Our History

Our congregation is very much like an old home that is being remodeled. Although the congregation was first founded in 1910, it is still as new as our most recent guests and new members.

Back in 1910 the small congregation was meeting in East Oakland and wrote their first constitution. (If you can read German script we would be glad to let you read it.) This was under Pastor John Guttlaben. The congregation spoke German which apparently was not too popular around World War I. Our understanding is that the pressure was too great and many of the members returned to Germany.

The only continuously functioning group was a women’s group that still meets monthly. In 1930 Reverend Hermann Theiss came to the area to start a mission congregation. Because of the existing women’s group it was considered a good idea to continue with the name St. Peter’s.

The congregation was meeting at 84th and Plymouth. The building is still in use. The congregation moved to meet upstairs of Guerrero Mortuary in San Leandro.

The congregation moved to our present location soon after the World’s Fair on Treasure Island in the 1930’s. The site where the school building now stands was used by Luther Burbank as a nursery for the fair. One tree planted by Burbank still stands on the corner. It is an Arizona Juniper. You should come by and see this most unique tree! It is beautiful! (Also about 100 feet tall.)

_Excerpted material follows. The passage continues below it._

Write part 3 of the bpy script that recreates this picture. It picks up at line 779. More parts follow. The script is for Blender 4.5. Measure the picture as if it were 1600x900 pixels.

During different periods the school site housed a parsonage, trailers and now the school building and fellowship hall. The school has four very large classrooms and was home to an eight grade school for over forty years. The fellowship hall served multiple purposes ranging from a church to a gym. It now has a large kitchen and a fair sized meeting room.

Inside St. Peter's Lutheran Church, San Leandro

In 1962 the congregation dedicated our newest building. The church sanctuary is dedicated to the glory of God and is reserved to hear His Word and to praise Him. The ‘A’ frame shape which faces the street offers a deceptive view of the church. From the street it looks like a small, quaint structure. But when you get inside you find that it is far bigger! The walls were designed for sound and so they actually are further apart as you go away from the street. What seems to be a small building will seat more than 400 people!

We have a very fine pipe organ which was built for the church and dedicated along with the building. We also have a fine grand piano for music. Behind the altar is a magnificent mosaic depicting the Lord’s Supper. This work of art is made up of thousands of tiny fragments of pottery with each piece cut to fit the need. The color selection to achieve a nearly three dimensional impression is masterful! It was made by a woman in Mexico City and completed here in San Leandro from three sections.